**PROMPT**: Return only the lines from the top of the material through the line marked by "S = bpy.context.scene; COL = S.collection", unaltered.

**DATA PROVIDED**:
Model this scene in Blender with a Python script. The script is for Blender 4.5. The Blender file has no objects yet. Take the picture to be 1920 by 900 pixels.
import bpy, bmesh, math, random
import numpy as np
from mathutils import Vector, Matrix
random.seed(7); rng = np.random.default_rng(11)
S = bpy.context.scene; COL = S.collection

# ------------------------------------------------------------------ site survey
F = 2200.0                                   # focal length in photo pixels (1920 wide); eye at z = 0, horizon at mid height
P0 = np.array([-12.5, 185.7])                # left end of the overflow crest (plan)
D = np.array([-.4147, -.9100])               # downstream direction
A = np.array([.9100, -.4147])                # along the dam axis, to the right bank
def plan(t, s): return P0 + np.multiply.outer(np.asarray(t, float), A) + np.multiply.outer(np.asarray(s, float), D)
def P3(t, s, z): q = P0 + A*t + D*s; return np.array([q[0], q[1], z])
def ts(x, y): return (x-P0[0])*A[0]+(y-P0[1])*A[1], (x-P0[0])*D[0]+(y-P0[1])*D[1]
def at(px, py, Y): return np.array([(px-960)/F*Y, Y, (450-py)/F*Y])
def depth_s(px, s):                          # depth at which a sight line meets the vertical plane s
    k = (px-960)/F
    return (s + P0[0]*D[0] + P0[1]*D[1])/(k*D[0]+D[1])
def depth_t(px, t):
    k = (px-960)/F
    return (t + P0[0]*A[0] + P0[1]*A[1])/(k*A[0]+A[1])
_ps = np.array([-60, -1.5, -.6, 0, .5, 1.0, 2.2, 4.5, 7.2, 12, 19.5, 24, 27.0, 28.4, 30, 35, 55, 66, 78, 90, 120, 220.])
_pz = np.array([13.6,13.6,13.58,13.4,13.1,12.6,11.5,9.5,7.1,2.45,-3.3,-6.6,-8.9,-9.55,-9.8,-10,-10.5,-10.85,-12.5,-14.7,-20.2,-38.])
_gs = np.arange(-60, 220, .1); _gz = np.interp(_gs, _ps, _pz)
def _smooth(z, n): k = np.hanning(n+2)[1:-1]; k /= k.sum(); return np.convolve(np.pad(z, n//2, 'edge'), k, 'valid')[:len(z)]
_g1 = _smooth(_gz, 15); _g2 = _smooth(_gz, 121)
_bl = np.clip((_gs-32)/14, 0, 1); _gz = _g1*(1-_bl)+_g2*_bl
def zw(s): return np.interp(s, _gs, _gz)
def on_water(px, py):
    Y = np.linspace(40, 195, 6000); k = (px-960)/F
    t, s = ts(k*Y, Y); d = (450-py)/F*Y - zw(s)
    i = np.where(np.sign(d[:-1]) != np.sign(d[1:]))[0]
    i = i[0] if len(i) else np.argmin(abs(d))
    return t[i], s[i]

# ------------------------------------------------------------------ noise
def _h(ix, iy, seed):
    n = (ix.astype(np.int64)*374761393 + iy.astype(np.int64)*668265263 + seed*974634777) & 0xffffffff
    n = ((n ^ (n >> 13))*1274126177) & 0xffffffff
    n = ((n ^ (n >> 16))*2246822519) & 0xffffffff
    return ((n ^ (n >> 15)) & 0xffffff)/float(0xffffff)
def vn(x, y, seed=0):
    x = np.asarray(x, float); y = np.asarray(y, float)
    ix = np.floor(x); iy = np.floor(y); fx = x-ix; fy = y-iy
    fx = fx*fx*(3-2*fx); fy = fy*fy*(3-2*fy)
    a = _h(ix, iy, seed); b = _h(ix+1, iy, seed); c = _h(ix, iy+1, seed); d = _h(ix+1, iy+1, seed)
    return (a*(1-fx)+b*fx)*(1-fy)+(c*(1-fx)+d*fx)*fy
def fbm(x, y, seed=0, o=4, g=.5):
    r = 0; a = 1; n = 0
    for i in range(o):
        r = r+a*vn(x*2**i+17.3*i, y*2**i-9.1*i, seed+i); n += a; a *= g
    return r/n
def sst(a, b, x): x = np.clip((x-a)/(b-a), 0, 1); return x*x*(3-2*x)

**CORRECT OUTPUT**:
Model this scene in Blender with a Python script. The script is for Blender 4.5. The Blender file has no objects yet. Take the picture to be 1920 by 900 pixels.
import bpy, bmesh, math, random
import numpy as np
from mathutils import Vector, Matrix
random.seed(7); rng = np.random.default_rng(11)
S = bpy.context.scene; COL = S.collection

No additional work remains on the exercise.